Cities are going to need to adapt and to mitigate to climate change. This will mean preparing for slow, incremental change like Cape Town and Perth with their massively reduced rainfall that began and was predicted decades ago; such cities must make hard decisions before they collapse.  Other cities are using the need to cool their atmospheres using biophilic urbanism, led by the remarkable Singapore. But disasters can also be dramatic and terrible from extreme and sudden changes in weather. Both slow and fast adaptation can be turned into a major opportunity if planners can grasp the chance to ‘bounce forward’ not just ‘bounce back’, to build mitigation into every building, precinct and infrastructure. It must be about grasping the need for disruptive innovations that can rapidly decouple fossil fuel use from GDP, a process that is now well underway. Cities are the focus of disruptive changes as they are where growth is happening. We now know how to build the Renewable City through radical reductions in the need for energy, switching to solar/wind/geothermal with batteries, and electrifying everything, especially transport. The Theory of Urban Fabrics will be used to show how different strategies are needed in different parts of the city: the high density walking city, the medium density transit city and the low density automobile city, which are found in every city.

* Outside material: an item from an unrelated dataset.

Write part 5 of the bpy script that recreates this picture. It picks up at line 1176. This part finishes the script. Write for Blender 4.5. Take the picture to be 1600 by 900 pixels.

The dramatic changes that have begun in mitigation will be illustrated showing the necessary role for planners using some global innovations from my own city Perth.

 

Herbert Girardet
Prof. Herbert Girardet is an international consultant on sustainable urban development, having worked for major cities such as London, Vienna and Bristol. In 2003 he developed sustainability strategies for South Australia that have been largely implemented. He also worked extensively across the Middle East, incl. the Saudi Sustainability Initiative, 2010-12. He has been a consultant to UNEP and UN Habitat, and is a recipient of a UN Global 500 Award ‘for outstanding environmental achievements’. He is a member of the Club of Rome, co-founder of the World Future Council, an honorary fellow of the Royal Institute of British Architects, a member of the World Academy of Art and Science, and visiting professor at University of the West of England. He has also produced 50 environmental TV documentaries for major broadcasters. He is author and co-author of 13 books, including: THE GAIA ATLAS OF CITIES, 2002 and 2006; CITIES, PEOPLE, PLANET – Urban Development and Climate Change, 2004 and 2008; A RENEWABLE WORLD – Energy, Ecology, Equality, 2009; and CREATING REGENERATIVE CITIES, 2015.

 

Regenerative Cities – making cities work for people and planet

The environmental impacts of an urbanising world present an unprecedented challenge to urban planners and decisionmakers. With cities as centres of production and consumption, we need to realise the economic benefits of making them resource efficient and eco-friendly. I argue for creating ‘regenerative cities’ – thinking and acting beyond sustainable development, and finding new approaches for integrating town and country planning. In a world of climate change and resource depletion, cities need to find new ways of developing a ‘give-and-take relationship’ with their local region, including food and renewable energy supplies. I’ll draw closely on the example of South Australia where such initiatives have created the basis for a new, green economy for Adelaide.